Około 8 tysięcy osób wzięło udział w demonstracji "Odzyskać wybór", która w sobotę odbyła się przed Sejmem. Protesty zorganizowano również w innych miastach, także poza granicami Polski. Pikieta miała na celu ukazanie sprzeciwu wobec planowanemu zaostrzeniu ustawy antyaborcyjnej. "Nie godzimy się na to, aby o naszych ciałach i naszym życiu decydował ktokolwiek inny niż my same" - podkreślają organizatorzy wydarzenia.
Sobotnią manifestację zorganizowało porozumienie "Odzyskać wybór" , które definiuje się jako "koalicja organizacji, grup i osób, walcząca o zabrane nam 23 lata temu prawo do aborcji". Porozumienie podkreśla, że nie zrzesza się z partiami politycznymi i podmiotami komercyjnymi.
- Protesty odbywały się nie tylko w Warszawie, ale także m.in. w Bydgoszczy, Bukareszcie, Pradze, Londynie, Brukseli i Tokio. W najbliższych dniach demonstracje zaplanowano także m.in. w Łodzi, Melbourne, Paryżu i Nowym Jorku - mówiła Natalia Broniarczyk z "Porozumienia Kobiet 8 Marca".
Hasła demonstrantów
Uczestnicy demonstracji przynieśli transparenty z hasłami : "Martwe nie będziemy rodzić", "Prawo do aborcji prawem człowieka", "Edukacja seksualna zamiast kościelnej propagandy". Skandowano także: "Matka Polka ma już dość", "To nie kompromis to kompromitacja", "Nie chcesz aborcji, to jej sobie nie rób", "Moja macica nie pani broszka". Część protestujących przyniosła wieszaki, które stały się symbolem sprzeciwu wobec zaostrzenia przepisów aborcyjnych.
- Politykom i polityczkom popierającym zakaz aborcji, hierarchom Kościoła, fundamentalistkom i fundamentalistom katolickim nie chodzi o ochronę życia. Chodzi o władzę i kontrolę nad kobiecymi ciałami. Jedynym celem zakazu aborcji jest terroryzowanie i torturowanie kobiet - mówiła Natalia Broniarczyk. Podkreśliła, że zakazywanie aborcji nie przyczynia się do spadku ich liczby, ale zwiększa liczbę zgonów i powikłań zdrowotnych u kobiet.
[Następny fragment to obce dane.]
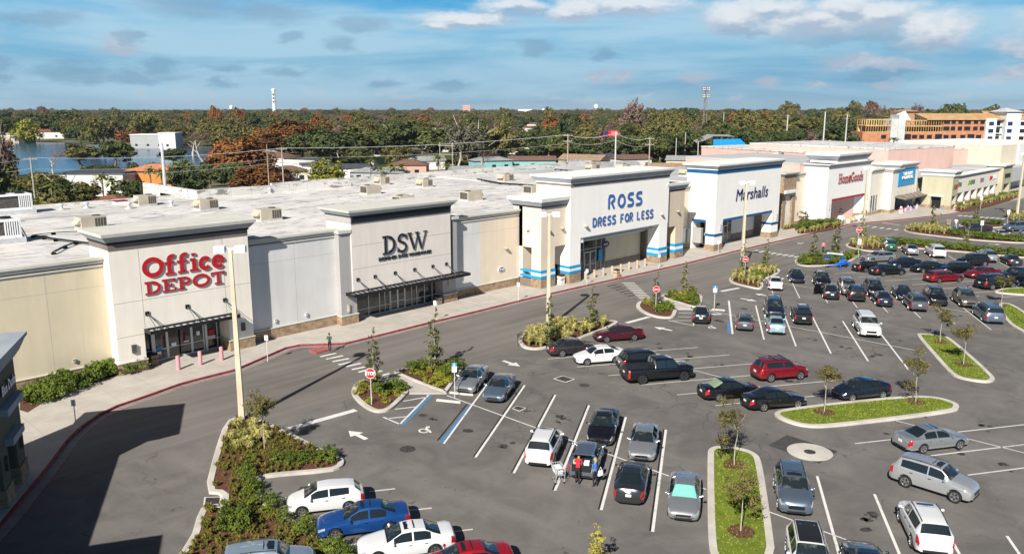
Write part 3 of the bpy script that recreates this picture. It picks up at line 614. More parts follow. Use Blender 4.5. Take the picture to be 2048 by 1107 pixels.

- Jesteśmy wkurzone, że w Polsce prowadzi się krucjaty wymierzone przeciwko wyimaginowanym mordercom i morderczyniom płodów, kosztem zdrowia i życia kobiet, i kosztem dobrostanu narodzonych dzieci - mówiła Kamila Kuryło z "Codziennika Feministycznego". - Za długo wmawiano nam, że obecne rozwiązanie to kompromis. To nie jest kompromis: to jest kompromitacja polskiego rządu i Kościoła - podkreślała.
Zbiórka podpisów
Przed rozpoczęciem demonstracji Komitet Inicjatywy Ustawodawczej - "Ratujmy Kobiety" poinformował, że w sobotę rozpoczęto zbiórkę podpisów pod projektem liberalizującym przepisy antyaborcyjne. - Państwo Polskie nie może opierać się na hipokryzji i udawać, że prawo dotyczące aborcji dzisiaj działa - mówiła pełnomocniczka Komitetu Barbara Nowacka. Podkreśliła, że każdego roku od 80 tys. do 100 tys. Polek wykonuje aborcję za granicą. "My chcemy, żeby w Polsce przede wszystkim istniała dobra edukacja seksualna, łatwo dostępna antykoncepcja i żeby aborcja w Polsce była legalna, wtedy kiedy musi" - mówiła Nowacka.
Podczas demonstracji zbierano także podpisy pod zapowiadanym przez SLD wnioskiem o referendum ws. aborcji w Polsce.